It's nearly 7am. Mist blankets the hills near Entebbe, fading softly into the lush green of the trees. A deep red dirt road--one of the few traces of Western civilization evident from 15000 feet up in the air--cuts through the land. The snowflake frost on the outside of my airplane window melts fast as we drop down into the warm humidity of a southern Ugandan morning. I promise myself I'll never forget this moment, this feeling, this landscape. The plane is dropping fast now, speeding over schools, houses, unfinished buildings--so many unfinished buildings. Suddenly, we're on top of Lake Victoria's cool, greenish expanse, and then we're right over the runway. I wonder briefly if it's gotten any bumpier, but before I can brace myself we're down. The engine roars as we slow and taxi to a stop. Sleepy-eyed people stand, stretch, pull out luggage, speak in Luganda to their neighbors. The loud Ohio State fan sitting next to me complains that he still has a four hour trip to Mogadishu. I shrug and say it's about the same to Mbale, and we start down the narrow strip of carpet between seats. A minute later, I'm walking through a yellow tunnel with a stairway leading to the ground. The scent of cook-fires and morning freshness greets me. Birds whose songs I haven't heard in a year are chattering all around. A cicada screams brashly in the distance. As I go down the steps, important-looking Ugandans with name badges mill around, not visibly accomplishing anything. I take a deep breath and step out onto the tarmac.

I'm home.


packing didactically

Lessons learned while packing:

-Sewing boxes shut with twine is perhaps not as effective as using tape.

-If you're going to try sewing your boxes shut, make sure you have a good thimble. Pushing a needle through cardboard without one is painful.

-The best thing about packing the last bits of miscellaneous stuff is the opportunity to use the word "miscellany."

-Shoving your hand into a trash can which contains a broken glass french press jar is a bad idea.

If you're like me, remember these things. If you aren't like me, then continue to exercise the common sense that sets you apart from me.

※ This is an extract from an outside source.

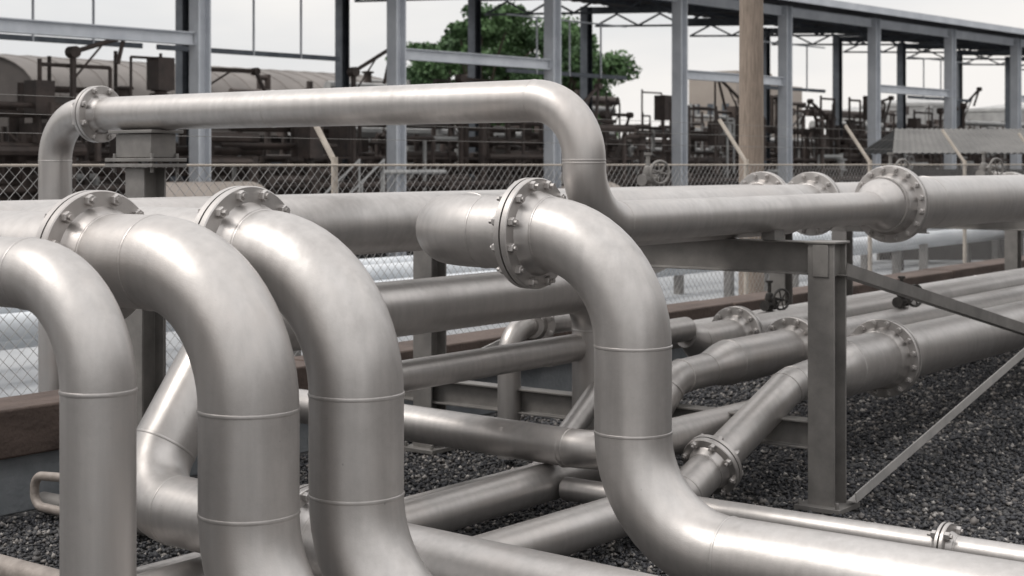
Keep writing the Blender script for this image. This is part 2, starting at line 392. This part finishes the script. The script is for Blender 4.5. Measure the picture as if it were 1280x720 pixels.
def gravel():
    n=105000
    x=np.random.uniform(-7.7,-1.2,n); y=4.3+ (np.random.rand(n)**1.25)*14.5
    s=np.random.uniform(.008,.017,n)*(1+ (y-4)/32)
    big=np.random.rand(n)<.05; s[big]*=1.5
    z=np.random.uniform(0,.014,n)+s*.3
    base=np.array([[1,0,0],[-1,0,0],[0,1,0],[0,-1,0],[0,0,1],[0,0,-1]],float)
    fc=np.array([[0,2,4],[2,1,4],[1,3,4],[3,0,4],[2,0,5],[1,2,5],[3,1,5],[0,3,5]])
    V=base[None]*s[:,None,None]*np.random.uniform(.7,1.35,(n,6,1))+np.random.normal(0,.25,(n,6,3))*s[:,None,None]
    V[:,:,2]*=.75
    V+=np.stack([x,y,z],1)[:,None,:]
    V=V.reshape(-1,3); F=(fc[None]+(np.arange(n)*6)[:,None,None]).reshape(-1,3)
    me=bpy.data.meshes.new("gravel"); me.vertices.add(len(V)); me.vertices.foreach_set("co",V.ravel())
    me.loops.add(F.size); me.loops.foreach_set("vertex_index",F.ravel().astype(np.int32))
    me.polygons.add(len(F)); me.polygons.foreach_set("loop_start",np.arange(0,F.size,3,dtype=np.int32)); me.polygons.foreach_set("loop_total",np.full(len(F),3,dtype=np.int32))
    me.update(); me.validate()
    a=me.attributes.new("rnd",'FLOAT','POINT'); a.data.foreach_set("value",np.repeat(np.random.rand(n),6).astype(np.float32))
    m,nt,b=new_mat("gravel_stone"); N,L=nt.nodes,nt.links
    at=N.new("ShaderNodeAttribute"); at.attribute_name="rnd"
    r=N.new("ShaderNodeValToRGB"); cr=r.color_ramp; cr.elements[0].color=(.014,.015,.019,1); cr.elements[1].color=(.38,.36,.34,1)
    for pos,c in ((.45,(.036,.037,.043,1)),(.76,(.075,.074,.076,1)),(.92,(.17,.155,.145,1))):
        q=cr.elements.new(pos); q.color=c
    L.new(at.outputs["Fac"],r.inputs[0]); L.new(r.outputs[0],b.inputs["Base Color"]); b.inputs["Roughness"].default_value=.65
    me.materials.append(m); ob=bpy.data.objects.new("gravel",me); bpy.context.scene.collection.objects.link(ob)
gravel()

e=root("low_concrete_wall",(-7.95,10,0))
b=Bucket(); b.box((-7.95,15,.17),(.30,50,.34)); b.make("base",CONC,e,bevel=.01)
b=Bucket()
yy=-10
while yy<40:
    b.box((-7.95+random.uniform(-.01,.01),yy+1.49,.49+random.uniform(-.006,.006)),(.44,2.97,.29)); yy+=3
b.make("cap",BROWN,e,bevel=.015)

def fence():
    e=root("chain_link_fence",(-9.2,14,0)); b=Bucket(); xx=-9.2
    y0,y1,z0,z1=-2.,46.,.06,2.04; st=.098
    def clip(c,sg):
        ya=c; yb=c+sg*(z1-z0); lo,hi=min(ya,yb),max(ya,yb)
        lo=max(lo,y0); hi=min(hi,y1)
        if hi-lo<.02: return None
        f=lambda y: z0+sg*(y-c)
        return lo,f(lo),hi,f(hi)
    c=y0-2.2
    while c<y1+2.2:
        for sg,dx in ((1,.002),(-1,-.002)):
            q=clip(c,sg)
            if q: b.tube([(xx+dx,q[0],q[1]),(xx+dx,q[2],q[3])],.0026,4,caps=False)
        c+=st
    b.make("mesh",GALV,e,smooth=False)
    b=Bucket(); y=2.3
    while y<46:
        b.tube([(xx-.04,y,0),(xx-.04,y,2.12)],.03,12)
        b.tube([(xx-.04,y,2.08),(xx-.42,y,2.62)],.026,8)
        y+=3.68
    b.tube([(xx-.005,y0,2.05),(xx-.005,y1,2.05)],.010,8)
    b.make("posts",POSTB,e)
    b=Bucket()
    for zz,dx in ((2.28,-.18),(2.42,-.28),(2.56,-.38)):
        b.tube([(xx+dx,y0,zz),(xx+dx,y1,zz)],.002,4)
    b.make("barbed_wire",STEELP,e)
fence()
e=root("utility_pole",(-9.75,18.1,0)); b=Bucket(); b.tube([(-9.75,18.1,0),(-9.75,18.1,4.5),(-9.75,18.1,10)],[.17,.155,.135],24); b.make("trunk",WOOD,e)

for x,h,r in ((-10.6,1.30,.11),(-11.1,1.42,.13),(-11.7,1.25,.12),(-12.6,1.5,.16),(-13.6,1.35,.12)):
    e=root("white_pipe",(x,10,H-h)); b=Bucket(); b.tube([P(x,-6,h),P(x,20,h),P(x,60,h)],r,24)
    b.make("tube",WHITEP,e); b=Bucket()
    y=-4
    while y<60:
        b.box((x,y,(H-h-r)/2),(.12,.12,H-h-r)); y+=5
    b.make("legs",STEELP,e)

# ------------------------------------------------------------ background pipe rack / canopy
RZ=-math.radians(5.3); S=Vector((math.sin(-RZ),math.cos(RZ),0)); T=Vector((-math.cos(RZ),math.sin(-RZ),0))
O=Vector((-21.9,19.3,0))
def L3(s,t,z): return O+S*s+T*t+Vector((0,0,z))
def lbar(b,a,c,w,h): b.bar(L3(*a),L3(*c),w,h)
e=root("steel_canopy_rack",tuple(O))
b=Bucket(); d=Bucket()
bay=5.0; top=H+4.45; mid=H+2.32; TF=6.9
for n in range(-3,13):
    s=n*bay
    b.ibeam(L3(s,0,0),L3(s,0,top),.30,.28,.03,.03,up=S)
    d.ibeam(L3(s-.45,TF,0),L3(s-.45,TF,top+.42),.28,.26,.03,.03,up=S)
    d.ibeam(L3(s,.16,top-.02),L3(s,TF+.3,top+.36),.12,.20,up=Z)
    d.bar(L3(s,.2,top-.5),L3(s,TF,top-.15),.06,.06)
    for j in range(4):
        d.bar(L3(s,.3+j*1.65,top-.48+j*.09),L3(s,1.1+j*1.65,top-.1+j*.09),.05,.05); d.bar(L3(s,1.1+j*1.65,top-.1+j*.09),L3(s,1.95+j*1.65,top-.42+j*.09),.05,.05)
for n in range(-3,12):
    s0=n*bay+.17; s1=(n+1)*bay-.17
    if n%2!=0: b.ibeam(L3(s0,0,mid),L3(s1,0,mid),.16,.24,.02,.02)
    b.ibeam(L3(s0,0,top-.15),L3(s1,0,top-.15),.16,.26,.02,.02)
    for t in (1.7,3.4,5.1): d.bar(L3(s0-.1,t,top+.1+t*.055),L3(s1+.1,t,top+.1+t*.055),.06,.10)
    if n in (-2,-1,0,2,4,6):
        for j in range(1,4):
            s=n*bay+j*bay/4
            b.bar(L3(s,1.6,mid-.1),L3(s,1.6,mid+1.3),.035,.035)
        b.bar(L3(s0,1.62,mid+1.3),L3(s1,1.62,mid+1.3),.035,.035)
        d.bar(L3(s0,1.62,mid-.05),L3(s1,1.62,mid-.05),.05,.10)
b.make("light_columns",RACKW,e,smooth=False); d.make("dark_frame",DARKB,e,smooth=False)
r=Bucket(); s=-4*bay; i=0
cs=[]
while s<12.4*bay: cs.append((s,.05 if i%2 else 0)); s+=.25; i+=1
for (s,dz) in cs:
    r.v.append(L3(s,-.7,top+.14+dz)); r.v.append(L3(s,TF+.5,top+.60+dz))
for i in range(len(cs)-1): r.f.append((2*i,2*i+1,2*i+3,2*i+2))
r.make("roof_sheet",ROOFD,e,smooth=False)
f=Bucket()
f.bar(L3(-4*bay,-.75,top+.12),L3(12.4*bay,-.75,top+.12),.05,.20)
f.make("fascia",RACKW,e,smooth=False)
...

I've been on one continent for a year--far too long--and I can feel the restlessness rising. I can't wait for the bustle of the airport, the sinking feeling of the plane taking off, the insane heart-in-my-throat anticipation of landing with the knowledge that a joyful reunion is only a stroll through customs away. I'm impatient with mundanity, ready for an adventure, trying to avoid packing and somehow hoping that everything will jump into boxes of its own accord. I'm tired of saying goodbyes, ready to just move on, get started with something new.

I'm going home. Uganda-home. It won't be the same. I'm scared. I can't wait. Have I changed? Has it? Have they? Are the roads better? Worse? Does Daawat still have the best naan? Does it still get palak paneer and malai kafta mixed up half the time? Is MTN still the Missing Telephone Network? Will the water taste funny? Are fresh chapatis on the side of the road at 6pm as good as I remember? Will I remember to say trousers instead of pants?

And my real questions: Am I going home? Or will I find myself just as surely an mgeni among wananchi in Uganda as I am state-side?